Non ci soffermeremo ora, infatti, sui soli 2000 migranti provenienti nel 2018 dai quattordici paesi aderenti alla Comunità Finanziaria Africana, cruscotto statistico degli Interni alla mano, né sul fatto che al franco CFA vanno imputate innumerevoli nefandezze, ma non certo il trend migratorio di questi ultimi anni verso il nostro paese.
Raccogliamo invece volentieri, e con forza, l’invito della nostra élite di governo a guardare alle cause dei fenomeni senza ipocrisie. Era il luglio del 2014, se lo ricorderà bene Di Battista, quando (solo) all’indomani della pubblicazione sul Fatto Quotidiano della notizia dell’iscrizione di ENI nel registro degli indagati per corruzione internazionale nel caso della maxi-concessione petrolifera in Nigeria OPL 245, si infuocava in Parlamento sollecitando l’allora ministro dell’Economia Pier Carlo Padoan a riferire nel merito di una partecipata dello Stato coinvolta in casi di corruzione internazionale, che “pesano con forza anche sullo sviluppo delle popolazioni africane”. Parole sue.
Ebbene, da quell’8 di luglio 2014 molta acqua è passata sotto i ponti. L’ENI non è più indagata, ma accusata di corruzione internazionale per il caso OPL 245 in Nigeria, con un processo in corso per una mazzetta pari, da sola, all’80 per cento della voce di bilancio per la sanità nigeriana per un intero anno. Due intermediari coinvolti sono stati condannati con rito abbreviato; il partito di Di Battista non è più all’opposizione ma al governo con Matteo Salvini, il quale è stato subito molto netto nella sua difesa della più grande azienda italiana, ancora partecipata dallo Stato per il 30 per cento. Nessuno, né al governo, né all’opposizione (ovviamente), ha pensato di proporre per decenza almeno la sospensione temporanea dell’amministratore delegato. Mentre sarebbe stato un atto dovuto, se non per rispetto dei quasi 200 milioni di nigeriani cui sono state sottratte risorse pubbliche, almeno per tutelare la forma nei confronti dei principali azionisti dell’Eni, ossia 60 milioni di italiani. E invece no, allineati e coperti in continuità perfetta col governo che li ha preceduti.

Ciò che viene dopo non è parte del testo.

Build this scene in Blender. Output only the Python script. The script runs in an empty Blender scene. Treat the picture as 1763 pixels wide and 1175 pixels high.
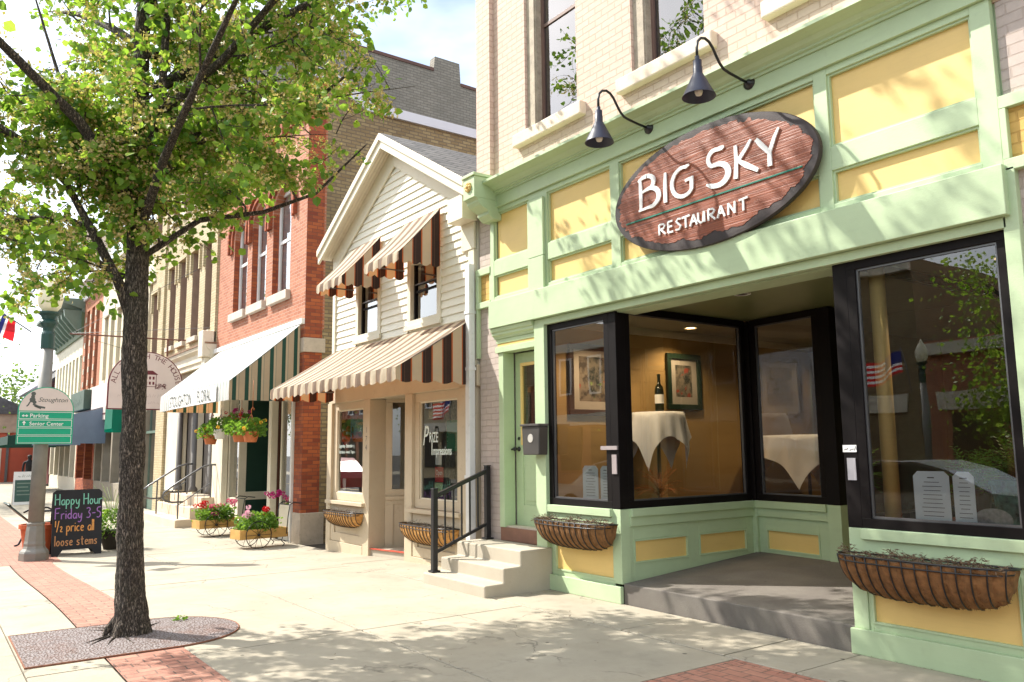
import bpy, math, random
from mathutils import Vector, Matrix, noise
random.seed(11)
R = random.Random(5)
PI = math.pi
scn = bpy.context.scene
COL = scn.collection
# ---------------------------------------------------------------- camera
CAM = (0.0, -5.9, 1.563)
rows = [(0.5857440823848417, 0.8104224346904877, -0.010924619054322994),
        (-0.11365535680826609, 0.06878532044458602, -0.9911362366295167),
        (-0.8024875885768736, 0.581793826919535, 0.13239944538553242)]
cd = bpy.data.cameras.new('camera'); cam = bpy.data.objects.new('camera', cd); COL.objects.link(cam)
rx, ry, rz = [Vector(r) for r in rows]
m3 = Matrix((rx, -ry, -rz)).transposed()
cam.matrix_world = Matrix.Translation(CAM) @ m3.to_4x4()
cd.sensor_width = 36; cd.lens = 36 * 1400 / 1763; cd.clip_start = 0.05; cd.clip_end = 1000
scn.camera = cam
# ---------------------------------------------------------------- sky and sun
SUN_EL = math.radians(47)
SDIR = Vector((-.82, -.57, 0)).normalized()          # towards the sun, on the ground
w = bpy.data.worlds.new('World'); scn.world = w; w.use_nodes = True
nt = w.node_tree; nt.nodes.clear()
out = nt.nodes.new('ShaderNodeOutputWorld'); bg = nt.nodes.new('ShaderNodeBackground')
sky = nt.nodes.new('ShaderNodeTexSky'); sky.sky_type = 'NISHITA'; sky.sun_disc = False
sky.sun_elevation = SUN_EL; sky.sun_rotation = math.radians(235)
sky.air_density = 1.0; sky.dust_density = 2.5; sky.ozone_density = 1.0
tc = nt.nodes.new('ShaderNodeTexCoord'); mp = nt.nodes.new('ShaderNodeMapping'); mp.inputs['Scale'].default_value = (1.2, 1.2, 3.0)
ns = nt.nodes.new('ShaderNodeTexNoise'); ns.inputs['Scale'].default_value = 1.6; ns.inputs['Detail'].default_value = 6
rp = nt.nodes.new('ShaderNodeValToRGB'); rp.color_ramp.elements[0].position = .30; rp.color_ramp.elements[1].position = .60
mx = nt.nodes.new('ShaderNodeMixRGB'); mx.inputs[2].default_value = (8.6, 9.1, 9.5, 1)
ml = nt.nodes.new('ShaderNodeMath'); ml.operation = 'MULTIPLY'; ml.inputs[1].default_value = .82
L = nt.links.new
L(tc.outputs['Generated'], mp.inputs[0]); L(mp.outputs[0], ns.inputs['Vector']); L(ns.outputs[0], rp.inputs[0])
L(rp.outputs[0], ml.inputs[0]); L(ml.outputs[0], mx.inputs[0]); L(sky.outputs[0], mx.inputs[1]); L(mx.outputs[0], bg.inputs[0])
bg.inputs[1].default_value = 0.15; L(bg.outputs[0], out.inputs[0])
sd = bpy.data.lights.new('sun', 'SUN'); sun = bpy.data.objects.new('sun', sd); COL.objects.link(sun)
sd.energy = 4.6; sd.angle = math.radians(.53); sd.color = (1, .95, .86)
to = Vector((SDIR.x * math.cos(SUN_EL), SDIR.y * math.cos(SUN_EL), math.sin(SUN_EL)))
sun.rotation_euler = to.to_track_quat('Z', 'Y').to_euler(); sun.location = (-30, -20, 30)
scn.view_settings.view_transform = 'Standard'; scn.view_settings.look = 'None'
scn.view_settings.exposure = 0.9; scn.view_settings.gamma = 1
scn.cycles.max_bounces = 8; scn.cycles.transparent_max_bounces = 24
scn.cycles.caustics_reflective = False; scn.cycles.caustics_refractive = False
# ---------------------------------------------------------------- materials
def newmat(name):
    m = bpy.data.materials.new(name); m.use_nodes = True
    n = m.node_tree; n.nodes.clear()
    o = n.nodes.new('ShaderNodeOutputMaterial'); b = n.nodes.new('ShaderNodeBsdfPrincipled')
    n.links.new(b.outputs[0], o.inputs[0]); return m, n, b, o
def sc(c, k): return tuple(min(1, max(0, v * k)) for v in c[:3]) + (1,)
def position(n):
    g = n.nodes.new('ShaderNodeNewGeometry'); return g.outputs['Position']
def math_(n, op, a, b=None):
    q = n.nodes.new('ShaderNodeMath'); q.operation = op
    for i, v in enumerate((a, b)):
        if v is None: continue
        if isinstance(v, (int, float)): q.inputs[i].default_value = v
        else: n.links.new(v, q.inputs[i])
    return q.outputs[0]
def noise_(n, vec, scale, detail=4, rough=.55):
    t = n.nodes.new('ShaderNodeTexNoise'); t.inputs['Scale'].default_value = scale; t.inputs['Detail'].default_value = detail
    t.inputs['Roughness'].default_value = rough; n.links.new(vec, t.inputs['Vector']); return t.outputs[0]
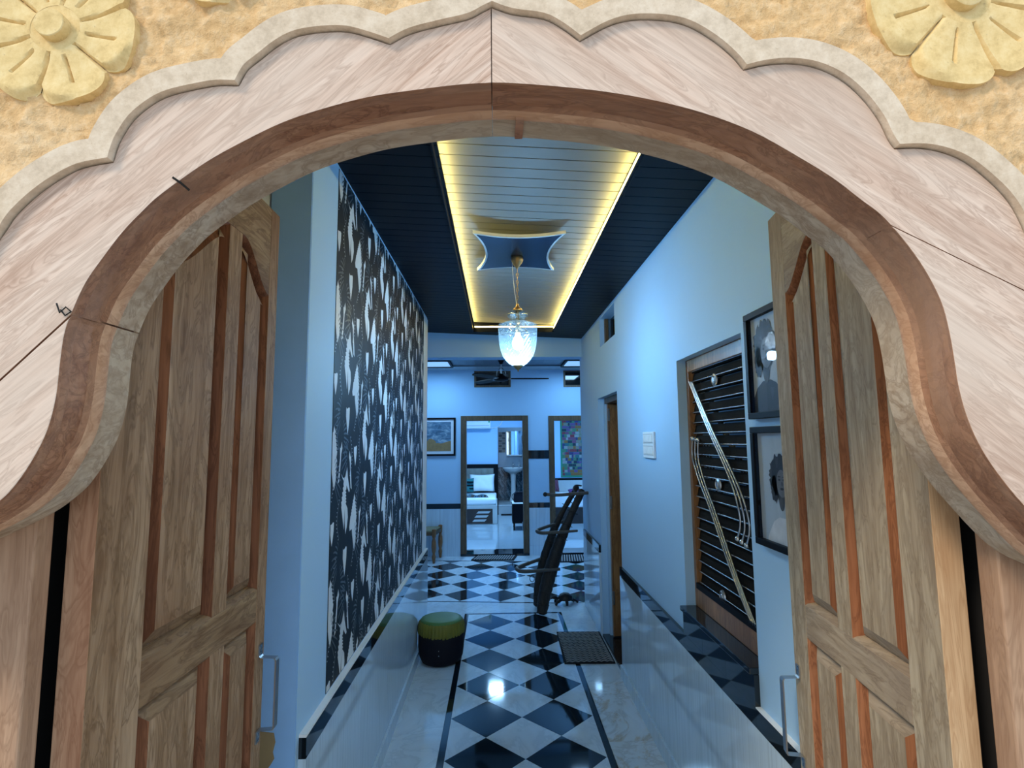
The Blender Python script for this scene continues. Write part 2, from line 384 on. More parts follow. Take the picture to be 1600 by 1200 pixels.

A “casa loro”, dove si aiutano i migranti prima che diventino tali ci siamo stati spesso. Si potrebbe infatti chiedere ai Nigeriani del Delta se si sentono sufficientemente aiutati, o che ne avrebbero fatto del miliardo di dollari pagati da ENI per l’acquisizione di OPL245, che sarebbero andati ad ingrassare i già corposi conti di politici, intermediari e managers tra la Nigeria e l’Italia. O domandare agli abitanti della Valle dell’Omo, in Etiopia, se la storia della dighe per lo sviluppo targate Salini-Impregilo se la sono mai bevuta fino in fondo. O ripetere l’interrogativo anche ai tanti contadini attraverso l’Africa e l’America Latina, cui le imprese nostrane hanno sottratto decine di migliaia di ettari di terra.
A dirla tutta, quindi, ben venga l’affondo irriverente sui francesi colonialisti, sia beninteso, basta un’occhiata veloce alle vicissitudini di Total nella martoriata Basilicata per testimoniare come la pensiamo in merito. Ma il condimento con la retorica salviniana del confronto con l’Italia “Paese accogliente e solidale”, in strettissima continuità con gli italiani brava gente di renziana memoria rende il piatto del tutto indigesto anche agli stomaci meno delicati.